Ontology is my new favorite word. Unfortunately, despite having looked it up repeatedly, I’m still not entirely sure what it means, but I’m going to throw it around as if I do. For my purposes here, ontological questions explore what it means to be human, and specifically what it is that makes us human and, even in a grand sense, the meaning of existence. Who or what can be said to exist? Humans? Animals? Does Truth exist? Beauty? Justice? Also, how much are we guided by instinct? How much by societal expectations? How do our bodies relate to our environments? All of these questions hovered in my mind as I shaped the book.

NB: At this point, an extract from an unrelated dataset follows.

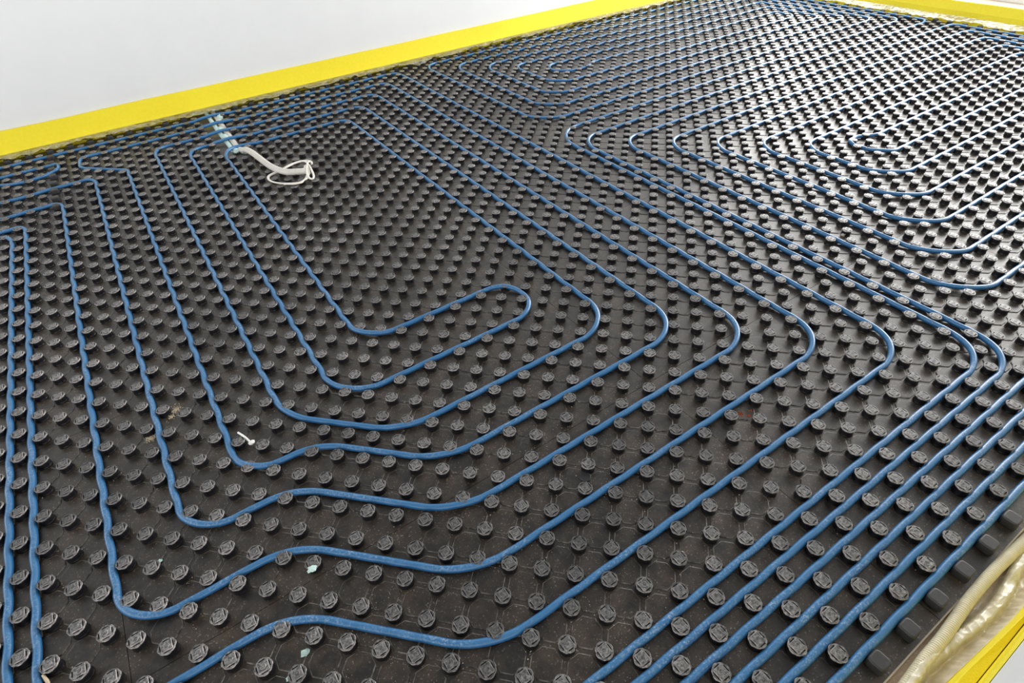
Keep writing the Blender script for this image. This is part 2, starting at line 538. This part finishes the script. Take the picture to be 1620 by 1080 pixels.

For inspiration, I drew on headlines from the news that wouldn’t let me go. I wrote my way toward understanding the thorny and the difficult. I have stories that hearken back to the Terri Schiavo case, the Asian tsunami, the pull of a charismatic cult leader, the great Pacific garbage patch, cetaceans in captivity, Post-Traumatic Stress Disorder, the fluidity of gender, personal identity, and more. 

I am also interested in how my work sounds. In the reader’s head, I mean. The music of words is important, the flow of sentences equally so. Each word in a story gets followed by another, each sentence by the next. How the words and sentences interact informs how we perceive and experience the whole. Perhaps it’s my southern roots showing, but I do love a musical sentence. As I write this, a wonderful voice actor (Erin L Jones, narrator of more than 500 audio books for the blind) is putting the finishing touches on an audio version of Bones of an Inland Sea. It’s been wonderful to have an astute and talented reader bring to life the chains of words that first existed only in my head.